10. The structure as claimed in claim 9 in which the distance between the screen flange and the cylindrical flange is selected between 0.25 and 0.375 inches.

11. The siren according to claim 9 in which the perforated flange of the screen is spaced from the exhaust portion of the siren between 0.25 and 0.375 inches.

12. A method of increasing the power output and operating efficiency of a small siren having air intake and air exhaust areas and reducing the current usage thereof comprising the steps of restricting the air intake flow axially of the siren by interposing a screen having a mesh size having openings greater than 0.050 inches and less than 0.25 inches in diameter, the screen including a portion engaging the surface of the siren about the air intake orifice thereof and restricting the flow of air through the exhaust portion of the siren by disposing a screen uniformly spaced about the circumference of the siren a predetermined distance, the mesh of the portion of the screen spaced about the circumference formed of variably shaped individual apertures while the remainder of the screen is formed of uniformly configured and sized apertures.

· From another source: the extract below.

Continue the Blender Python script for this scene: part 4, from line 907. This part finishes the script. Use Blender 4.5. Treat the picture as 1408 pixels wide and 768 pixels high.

13. A method of increasing the power output and operating efficiency of a small siren having air intake and air exhaust areas and reducing the current usage thereof comprising the steps of restricting the air intake flow axially of the siren by interposing a screen having a mesh size having openings greater than 0.050 inches and less than 0.25 inches in diameter, the screen including an exhaust shielding area and a portion engaging the surface of the siren about the air intake orifice thereof and engaging the screen on the siren body to effect a sealed barrier between the intake and exhaust areas of the screen.

14. A siren which includes a fractional horsepower motor having a shaft, plate means mounting the motor with the shaft protruding, a perforated and vaned motor mounted on the shaft, a perforated cup-shaped stator coaxial with the shaft and rotor and having perforations around the circumference thereof and an axial opening defining an intake orifice and plural exhaust windows, said rotor capable of being driven drawing air through said orifice axially and discharging the air radially and a protective screen of drawn cup-shaped configuration having a face seated over the intake orifice, the mesh size of said screen face being selected to have openings having a diameter greater than 0.050 and less than 0.250 inches to restrict air intake but enabling at most 70% of the intake air when unrestricted to pass through said face and a cylindrical flange integral with said face and surrounding the siren exhaust and spaced from said exhaust openings, said cylindrical flange carrying variably configured apertures.

15. The siren according to claim 14 wherein said apertures on the cylindrical flange are of generally non-uniform size.

16. The siren according to claim 14 in which the face of said screen is generally uniformly perforated, an annular recessed portion connecting the cylindrical flange with the face, the peripheral edge of the face engaged sealingly with the stator and the flange spaced uniformly circumferentially outwardly of the exhaust portion of the siren.